** START OF INPUT FOR THIS TASK **

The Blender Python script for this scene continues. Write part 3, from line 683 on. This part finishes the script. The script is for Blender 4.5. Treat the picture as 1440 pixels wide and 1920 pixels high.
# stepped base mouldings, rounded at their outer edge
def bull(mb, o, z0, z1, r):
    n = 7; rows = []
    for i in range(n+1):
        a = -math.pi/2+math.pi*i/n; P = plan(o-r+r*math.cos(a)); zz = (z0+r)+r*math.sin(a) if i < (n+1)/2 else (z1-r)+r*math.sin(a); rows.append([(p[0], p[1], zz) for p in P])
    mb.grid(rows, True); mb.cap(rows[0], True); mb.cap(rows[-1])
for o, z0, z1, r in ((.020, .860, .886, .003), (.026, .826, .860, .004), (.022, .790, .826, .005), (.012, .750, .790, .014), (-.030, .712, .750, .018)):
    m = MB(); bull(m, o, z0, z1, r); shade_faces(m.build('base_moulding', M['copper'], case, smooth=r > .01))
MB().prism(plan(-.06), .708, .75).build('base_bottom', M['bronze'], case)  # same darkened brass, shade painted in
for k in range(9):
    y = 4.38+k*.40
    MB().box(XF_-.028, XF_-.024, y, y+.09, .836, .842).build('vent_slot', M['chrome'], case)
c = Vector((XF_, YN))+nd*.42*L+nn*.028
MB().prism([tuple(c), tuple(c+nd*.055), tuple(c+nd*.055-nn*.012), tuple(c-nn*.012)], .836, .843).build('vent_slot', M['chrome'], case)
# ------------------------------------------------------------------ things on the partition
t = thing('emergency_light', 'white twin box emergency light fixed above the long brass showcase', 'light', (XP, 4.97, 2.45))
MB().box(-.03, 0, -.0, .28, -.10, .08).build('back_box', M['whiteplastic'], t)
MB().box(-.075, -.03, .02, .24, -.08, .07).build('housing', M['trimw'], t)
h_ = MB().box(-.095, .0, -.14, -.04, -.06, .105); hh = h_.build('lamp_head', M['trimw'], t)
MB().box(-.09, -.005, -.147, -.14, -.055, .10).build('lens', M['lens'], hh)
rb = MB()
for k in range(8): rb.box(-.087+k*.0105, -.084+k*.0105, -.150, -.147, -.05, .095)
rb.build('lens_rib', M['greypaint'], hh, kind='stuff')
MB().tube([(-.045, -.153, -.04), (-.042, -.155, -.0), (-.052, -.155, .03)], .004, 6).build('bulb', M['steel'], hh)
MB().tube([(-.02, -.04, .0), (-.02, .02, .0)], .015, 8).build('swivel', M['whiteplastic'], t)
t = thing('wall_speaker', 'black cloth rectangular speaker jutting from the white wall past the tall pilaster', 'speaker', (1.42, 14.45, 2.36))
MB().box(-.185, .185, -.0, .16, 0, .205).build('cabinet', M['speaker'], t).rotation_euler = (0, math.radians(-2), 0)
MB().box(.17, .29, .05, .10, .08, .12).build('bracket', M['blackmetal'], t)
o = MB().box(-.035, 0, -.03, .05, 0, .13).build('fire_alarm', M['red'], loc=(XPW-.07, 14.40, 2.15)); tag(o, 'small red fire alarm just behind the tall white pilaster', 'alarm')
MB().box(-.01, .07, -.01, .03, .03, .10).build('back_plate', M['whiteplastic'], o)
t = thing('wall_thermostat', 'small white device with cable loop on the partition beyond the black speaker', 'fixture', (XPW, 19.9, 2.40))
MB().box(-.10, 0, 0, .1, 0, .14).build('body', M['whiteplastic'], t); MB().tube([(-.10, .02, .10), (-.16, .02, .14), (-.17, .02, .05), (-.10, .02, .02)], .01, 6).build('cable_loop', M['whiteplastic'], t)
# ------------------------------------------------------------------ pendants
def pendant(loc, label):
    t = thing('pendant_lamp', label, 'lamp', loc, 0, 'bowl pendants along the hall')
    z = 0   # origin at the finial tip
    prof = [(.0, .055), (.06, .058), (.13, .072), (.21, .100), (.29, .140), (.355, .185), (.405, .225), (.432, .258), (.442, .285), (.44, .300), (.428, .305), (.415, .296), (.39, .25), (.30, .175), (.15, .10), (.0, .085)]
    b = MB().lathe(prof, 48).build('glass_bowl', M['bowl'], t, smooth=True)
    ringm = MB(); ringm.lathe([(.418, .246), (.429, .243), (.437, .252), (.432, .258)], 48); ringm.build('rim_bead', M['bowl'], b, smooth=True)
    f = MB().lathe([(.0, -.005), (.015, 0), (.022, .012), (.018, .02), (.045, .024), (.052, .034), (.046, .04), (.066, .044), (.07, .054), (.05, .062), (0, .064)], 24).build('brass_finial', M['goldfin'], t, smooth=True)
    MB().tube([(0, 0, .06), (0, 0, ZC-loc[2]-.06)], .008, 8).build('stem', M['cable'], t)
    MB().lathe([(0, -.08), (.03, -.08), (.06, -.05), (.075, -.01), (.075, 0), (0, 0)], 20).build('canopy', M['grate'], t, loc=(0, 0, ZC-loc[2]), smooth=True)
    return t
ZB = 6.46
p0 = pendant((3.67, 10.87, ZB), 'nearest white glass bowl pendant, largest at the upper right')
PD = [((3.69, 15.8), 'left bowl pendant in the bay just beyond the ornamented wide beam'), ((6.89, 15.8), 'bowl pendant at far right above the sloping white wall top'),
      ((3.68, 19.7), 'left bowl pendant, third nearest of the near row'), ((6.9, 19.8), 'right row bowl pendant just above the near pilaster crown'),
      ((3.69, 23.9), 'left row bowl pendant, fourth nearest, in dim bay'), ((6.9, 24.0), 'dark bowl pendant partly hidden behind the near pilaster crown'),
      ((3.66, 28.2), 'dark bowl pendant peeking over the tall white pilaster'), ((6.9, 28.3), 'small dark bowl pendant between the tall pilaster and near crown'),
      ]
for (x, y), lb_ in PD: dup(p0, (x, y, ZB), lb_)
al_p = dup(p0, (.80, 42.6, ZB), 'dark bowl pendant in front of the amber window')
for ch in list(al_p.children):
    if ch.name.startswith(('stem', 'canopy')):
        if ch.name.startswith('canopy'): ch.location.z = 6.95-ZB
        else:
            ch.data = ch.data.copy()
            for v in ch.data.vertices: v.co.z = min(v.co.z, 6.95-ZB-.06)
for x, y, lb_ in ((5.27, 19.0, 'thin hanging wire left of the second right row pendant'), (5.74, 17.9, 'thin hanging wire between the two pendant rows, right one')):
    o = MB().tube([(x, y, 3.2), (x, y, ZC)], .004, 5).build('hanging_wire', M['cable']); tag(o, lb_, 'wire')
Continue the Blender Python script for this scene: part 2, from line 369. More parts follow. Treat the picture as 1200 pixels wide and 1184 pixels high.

** END OF INPUT FOR THIS TASK **

• [BRIEF]
Your task is to print all of the records exactly.

• [THE REPLY]
The Blender Python script for this scene continues. Write part 3, from line 683 on. This part finishes the script. The script is for Blender 4.5. Treat the picture as 1440 pixels wide and 1920 pixels high.
# stepped base mouldings, rounded at their outer edge
def bull(mb, o, z0, z1, r):
    n = 7; rows = []
    for i in range(n+1):
        a = -math.pi/2+math.pi*i/n; P = plan(o-r+r*math.cos(a)); zz = (z0+r)+r*math.sin(a) if i < (n+1)/2 else (z1-r)+r*math.sin(a); rows.append([(p[0], p[1], zz) for p in P])
    mb.grid(rows, True); mb.cap(rows[0], True); mb.cap(rows[-1])
for o, z0, z1, r in ((.020, .860, .886, .003), (.026, .826, .860, .004), (.022, .790, .826, .005), (.012, .750, .790, .014), (-.030, .712, .750, .018)):
    m = MB(); bull(m, o, z0, z1, r); shade_faces(m.build('base_moulding', M['copper'], case, smooth=r > .01))
MB().prism(plan(-.06), .708, .75).build('base_bottom', M['bronze'], case)  # same darkened brass, shade painted in
for k in range(9):
    y = 4.38+k*.40
    MB().box(XF_-.028, XF_-.024, y, y+.09, .836, .842).build('vent_slot', M['chrome'], case)
c = Vector((XF_, YN))+nd*.42*L+nn*.028
MB().prism([tuple(c), tuple(c+nd*.055), tuple(c+nd*.055-nn*.012), tuple(c-nn*.012)], .836, .843).build('vent_slot', M['chrome'], case)
# ------------------------------------------------------------------ things on the partition
t = thing('emergency_light', 'white twin box emergency light fixed above the long brass showcase', 'light', (XP, 4.97, 2.45))
MB().box(-.03, 0, -.0, .28, -.10, .08).build('back_box', M['whiteplastic'], t)
MB().box(-.075, -.03, .02, .24, -.08, .07).build('housing', M['trimw'], t)
h_ = MB().box(-.095, .0, -.14, -.04, -.06, .105); hh = h_.build('lamp_head', M['trimw'], t)
MB().box(-.09, -.005, -.147, -.14, -.055, .10).build('lens', M['lens'], hh)
rb = MB()
for k in range(8): rb.box(-.087+k*.0105, -.084+k*.0105, -.150, -.147, -.05, .095)
rb.build('lens_rib', M['greypaint'], hh, kind='stuff')
MB().tube([(-.045, -.153, -.04), (-.042, -.155, -.0), (-.052, -.155, .03)], .004, 6).build('bulb', M['steel'], hh)
MB().tube([(-.02, -.04, .0), (-.02, .02, .0)], .015, 8).build('swivel', M['whiteplastic'], t)
t = thing('wall_speaker', 'black cloth rectangular speaker jutting from the white wall past the tall pilaster', 'speaker', (1.42, 14.45, 2.36))
MB().box(-.185, .185, -.0, .16, 0, .205).build('cabinet', M['speaker'], t).rotation_euler = (0, math.radians(-2), 0)
MB().box(.17, .29, .05, .10, .08, .12).build('bracket', M['blackmetal'], t)
o = MB().box(-.035, 0, -.03, .05, 0, .13).build('fire_alarm', M['red'], loc=(XPW-.07, 14.40, 2.15)); tag(o, 'small red fire alarm just behind the tall white pilaster', 'alarm')
MB().box(-.01, .07, -.01, .03, .03, .10).build('back_plate', M['whiteplastic'], o)
t = thing('wall_thermostat', 'small white device with cable loop on the partition beyond the black speaker', 'fixture', (XPW, 19.9, 2.40))
MB().box(-.10, 0, 0, .1, 0, .14).build('body', M['whiteplastic'], t); MB().tube([(-.10, .02, .10), (-.16, .02, .14), (-.17, .02, .05), (-.10, .02, .02)], .01, 6).build('cable_loop', M['whiteplastic'], t)
# ------------------------------------------------------------------ pendants
def pendant(loc, label):
    t = thing('pendant_lamp', label, 'lamp', loc, 0, 'bowl pendants along the hall')
    z = 0   # origin at the finial tip
    prof = [(.0, .055), (.06, .058), (.13, .072), (.21, .100), (.29, .140), (.355, .185), (.405, .225), (.432, .258), (.442, .285), (.44, .300), (.428, .305), (.415, .296), (.39, .25), (.30, .175), (.15, .10), (.0, .085)]
    b = MB().lathe(prof, 48).build('glass_bowl', M['bowl'], t, smooth=True)
    ringm = MB(); ringm.lathe([(.418, .246), (.429, .243), (.437, .252), (.432, .258)], 48); ringm.build('rim_bead', M['bowl'], b, smooth=True)
    f = MB().lathe([(.0, -.005), (.015, 0), (.022, .012), (.018, .02), (.045, .024), (.052, .034), (.046, .04), (.066, .044), (.07, .054), (.05, .062), (0, .064)], 24).build('brass_finial', M['goldfin'], t, smooth=True)
    MB().tube([(0, 0, .06), (0, 0, ZC-loc[2]-.06)], .008, 8).build('stem', M['cable'], t)
    MB().lathe([(0, -.08), (.03, -.08), (.06, -.05), (.075, -.01), (.075, 0), (0, 0)], 20).build('canopy', M['grate'], t, loc=(0, 0, ZC-loc[2]), smooth=True)
    return t
ZB = 6.46
p0 = pendant((3.67, 10.87, ZB), 'nearest white glass bowl pendant, largest at the upper right')
PD = [((3.69, 15.8), 'left bowl pendant in the bay just beyond the ornamented wide beam'), ((6.89, 15.8), 'bowl pendant at far right above the sloping white wall top'),
      ((3.68, 19.7), 'left bowl pendant, third nearest of the near row'), ((6.9, 19.8), 'right row bowl pendant just above the near pilaster crown'),
      ((3.69, 23.9), 'left row bowl pendant, fourth nearest, in dim bay'), ((6.9, 24.0), 'dark bowl pendant partly hidden behind the near pilaster crown'),
      ((3.66, 28.2), 'dark bowl pendant peeking over the tall white pilaster'), ((6.9, 28.3), 'small dark bowl pendant between the tall pilaster and near crown'),
      ]
for (x, y), lb_ in PD: dup(p0, (x, y, ZB), lb_)
al_p = dup(p0, (.80, 42.6, ZB), 'dark bowl pendant in front of the amber window')
for ch in list(al_p.children):
    if ch.name.startswith(('stem', 'canopy')):
        if ch.name.startswith('canopy'): ch.location.z = 6.95-ZB
        else:
            ch.data = ch.data.copy()
            for v in ch.data.vertices: v.co.z = min(v.co.z, 6.95-ZB-.06)
for x, y, lb_ in ((5.27, 19.0, 'thin hanging wire left of the second right row pendant'), (5.74, 17.9, 'thin hanging wire between the two pendant rows, right one')):
    o = MB().tube([(x, y, 3.2), (x, y, ZC)], .004, 5).build('hanging_wire', M['cable']); tag(o, lb_, 'wire')
Continue the Blender Python script for this scene: part 2, from line 369. More parts follow. Treat the picture as 1200 pixels wide and 1184 pixels high.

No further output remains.